Compared to Slovenia’s five years of growth, Malta ULC improved marginally not because of increased productivity, but because salaries remained largely unchanged.
It was here that Michael Bonello expressed his concern at the constant pressures from trade unions for collective agreements that leave no productivity benefits to the economy.
Another noose that strangled the productivity line was the renewed collective agreement within the civil service, that cost a lot in terms of finances and produced no visible positive shift to increased productivity, as summer half-days remained sacred untouchable ground.
Michael Bonello has been insistent with government and the social partners that wage moderation should continue but it must be supported by productivity gains, as in so far Malta has one of the lowest rates of productivity gains in all of the EU.
“We must deliver more value for money,” he insists while adding that in order to achieve this, all social partners must understand that they have a tough responsibility in accepting the reality of what the globalised economy is dictating. “They are the comparisons that matter and that make us worry. They raise the obvious questions that remain unanswered by both government and social partners alike.”
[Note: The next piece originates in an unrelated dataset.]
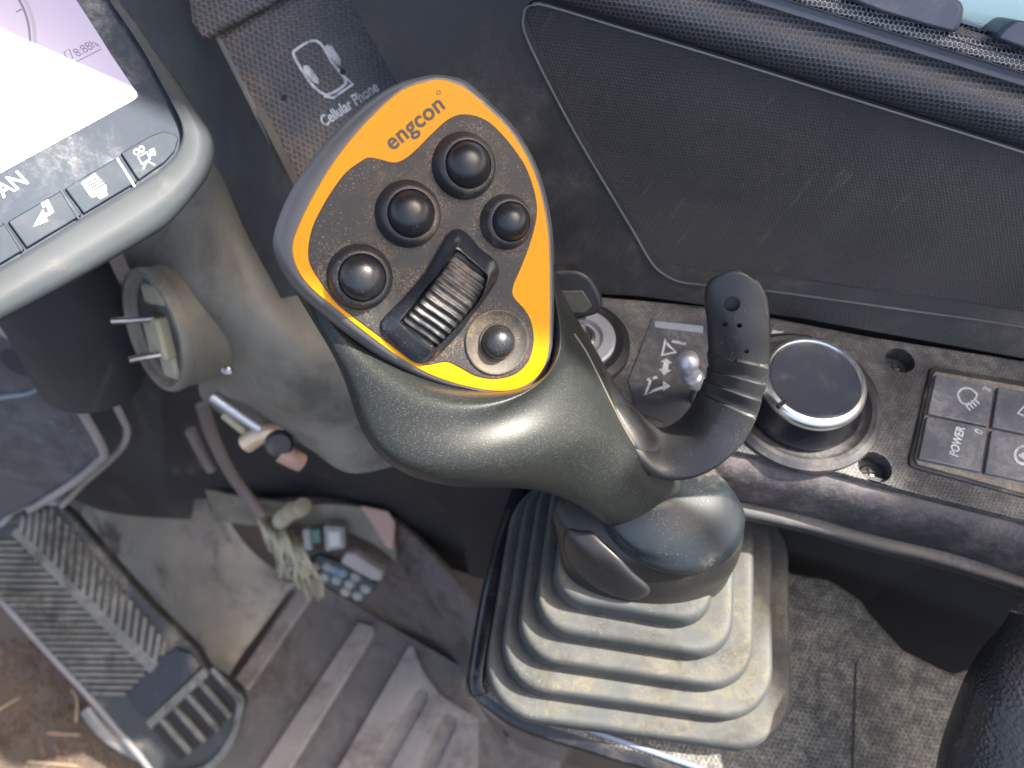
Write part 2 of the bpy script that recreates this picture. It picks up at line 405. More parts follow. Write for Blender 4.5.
side_m = M('blue_grey_panel', (.038, .048, .064), .35, grime=.6, gsc=9, dust=.5, dscale=9, dust_col=(.14, .15, .17), up=.2, scr=.4)
arm_m = M('armrest_leather', (.022, .022, .025), .30, leather=.00035, lscale=800, dust=.15)
glass_m = M('window_pane', (.48, .70, .70), .08, var=.05)  # opaque pane; the reflected sky is put into its colour
void_m = M('dark_background', (.013, .012, .013), .8)

# ------------------------------------------------------------------ reference planes
HEAD = Plane(P(430, 240, .22), camdir(.34, -.195, 1))
CON = Plane((0, .15, H-.273), (0, 0, 1), (1, -.12, 0))
BASE = Plane((0, .1, H-.37), (0, 0, 1), (1, -.14, 0))
FLOOR = Plane((0, 0, 0), (0, 0, 1))
ground_m = M('floor_soiled', (.075, .06, .05), .8, dust=.6, dscale=20, dust_col=(.11, .085, .065), up=.2, grain=.0004, gscale=200)
wa, wb = CON.hit(600, 296), CON.hit(1060, 372)
WALL = plane3(wa, wb, P(800, 0, .268))
MON = Plane(P(60, 130, .27), Vector((.62, -.33, .74)), P(137, 95, .27)-P(0, 172, .27))
TRAY = Plane(P(320, 90, .335), camdir(-.05, -.30, 1), P(378, 90, .335)-P(325, 127, .335))

# ================================================================== SETTING
mesh('floor', *prism_vf([Vector((-1.4, -.5, 0)), Vector((1.4, -.5, 0)), Vector((1.4, 1.2, 0)), Vector((-1.4, 1.2, 0))], Vector((0, 0, -.02))),
     ground_m, smooth=False, kind='structure')
# unseen slab added over the cab; outline shaped by the wanted shadow edges
zr = H+.50
def up_to_roof(p): return p+SUN*((zr-p.z)/SUN.z)
ra_, rb_ = up_to_roof(HEAD.hit(305, 281)), up_to_roof(HEAD.hit(552, 340))
rc_, rd_ = up_to_roof(BASE.hit(800, 690)), up_to_roof(BASE.hit(850, 775))
def inter(p, d, q, e):
    k = ((q.x-p.x)*e.y-(q.y-p.y)*e.x)/(d.x*e.y-d.y*e.x); return p+d*k
K = inter(ra_, rb_-ra_, rc_, rd_-rc_); dA = (ra_-rb_).normalized(); dB = (rd_-rc_).normalized()
K2 = K+dB*1.6
c1_, c2_ = up_to_roof(MON.hit(0, 40)), up_to_roof(MON.hit(137, 100))
C1 = c2_+(c1_-c2_).normalized()*1.5; C2 = c2_+(c2_-c1_).normalized()*.07
shade_outline = [C1, C2, ra_, K, K2, Vector((2.2, K2.y, zr)), Vector((2.2, 2.0, zr)), Vector((-1.6, 2.0, zr))]
mesh('shade_roof', *prism_vf(shade_outline, Vector((0, 0, .04))), M('shade_roof_grey', (.45, .45, .44), .7), smooth=False, kind='structure')
# added unseen plate, cut to the shade outline on the neck of the stick
neck_shade = [up_to_roof(P(*q))-Vector((0, 0, .006)) for q in ((640, 290, .25), (645, 434, .262), (586, 500, .266), (596, 545, .295), (622, 590, .31), (690, 588, .30), (690, 520, .285), (668, 455, .266), (690, 300, .25))]
mesh('neck_shade_plate', *prism_vf(neck_shade, Vector((0, 0, .004))), M('shade_plate_grey', (.3, .3, .3), .5), smooth=False, kind='structure')
# side wall of the cab with the hollow for the panel
wl = thing('cab_side_wall', 'dark grained plastic side wall of the cab behind the joystick, running up to the window', 'wall', WALL.hit(700, 200))
wall_poly = [(300, -130), (350, 0), (400, 88), (470, 190), (520, 290), (640, 296), (800, 318), (1100, 372), (1240, 395), (1240, 190), (700, 25), (560, -60)]
wobj = prism('wall_panel', wall_poly, WALL, -.012, 0, wall_m, wl)
door_out = pxs([(519, 12), (526, 3), (544, 1.5), (626, 26), (724, 55), (812, 83), (888, 106), (1024, 149), (1200, 208), (1200, 362), (1024, 329), (900, 311), (770, 293),
                (706, 287), (676, 283), (657, 273), (645, 259), (626, 226), (568, 128), (523, 39)], 5)
V, Fc = prism_vf([WALL.hit(a, b, .02) for a, b in door_out], WALL.n*-.0235)
cut(wobj, V, Fc)
prism('recess_floor', [(480, -30), (1230, -30), (1230, 400), (480, 400)], WALL, -.0128, -.0124, dark, wl)
def shrink(poly, k, cx, cy): return [(cx+(a-cx)*k, cy+(b-cy)*k) for a, b in poly]
prism('inset_panel', shrink(door_out, .985, 860, 165), WALL, -.0033, -.0004, door_m, wl, bevel=.0009, seg=3,
      label='black textured inset panel with a pale painted highlight along its edge')
# raised rim round the inset panel, coloured paler to stand for caught light
ro = [WALL.hit(a, b, .0002) for a, b in shrink(door_out, .990, 860, 165)]
ri = [WALL.hit(a, b, .0002) for a, b in shrink(door_out, .980, 860, 165)]
rr = [[p-WALL.n*.001 for p in ro], [p.lerp(q, .3)+WALL.n*.0010 for p, q in zip(ro, ri)], [p.lerp(q, .7)+WALL.n*.0010 for p, q in zip(ro, ri)], [p-WALL.n*.001 for p in ri]]
mesh('panel_lip', *loft_vf(rr, False, False), lip_m, wl, plane=WALL)
tube('edge_highlight', [WALL.hit(a, b, .0003) for a, b in ((532, 5), (548, 6), (626, 29.5), (724, 59), (812, 86.5), (888, 110), (1024, 152.5), (1190, 208))], .00045, M('edge_highlight_pale', (.24, .23, .22), .6, dust=.5), wl, n=6)  # pale tube stands for light caught on the top bevel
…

Michael Bonello totally shot down government’s philosophy that in order to kickstart the economy it must engage in large projects. “That just produces a jobless growth, as the procurement for materials must come from overseas, and in reality the jobs created are in those countries where we place our orders,” he explained, adding that from scientific findings it transpired that the job creation through government induced projects was “minimal”.
While government considers health, education and welfare as “don’t touch” areas, Michael Bonello asks however “for how long?”.
“No proper or just means-testing system is draining the country’s finances and it has become unheard of to know of a country that pays students to go to school and be paid for that by the state.”
He argues that rather than being so generous, government should channel stipends as an encouragement to professions the economy will need. Michael Bonello asked if it made sense that this year government is budgeting Lm15 million for education, that includes Lm9 million in stipends for university students.
At the same time, a comparative analysis with Slovenia shows that Slovenia fares with a mere 5.2 per cent in early school leavers, while the figure from Malta is over 41 per cent.
Our female employment rate is down at 33.7 per cent while Slovenia is almost double that at 61.3 per cent.
Comparing Malta to Slovenia in private investment one sees that the Slovenes almost garner 21 per cent of GDP while Malta trails with 14.8 per cent.
While state aid in Malta stands at 3.1 per cent of GDP, in Slovenia they have managed to reduce it to just 1.0 per cent.
In private savings, Slovenians achieved a 21.2 per cent of GDP, while in Malta we trail at 11.4 per cent.
Private investment in GDP percentage stands at 14.8 in Malta, while Slovenians invest almost 21 per cent.
For Malta to bounce back and regain its competitive edge, and seriously address its economic shortcomings, serious and bold decisions must be made, and most of all must be independent of any partisan or sectorial interests, Bonello said. “We must understand that the longer we take to reform, the higher the price will be when we will be forced to make them and regret the delay.”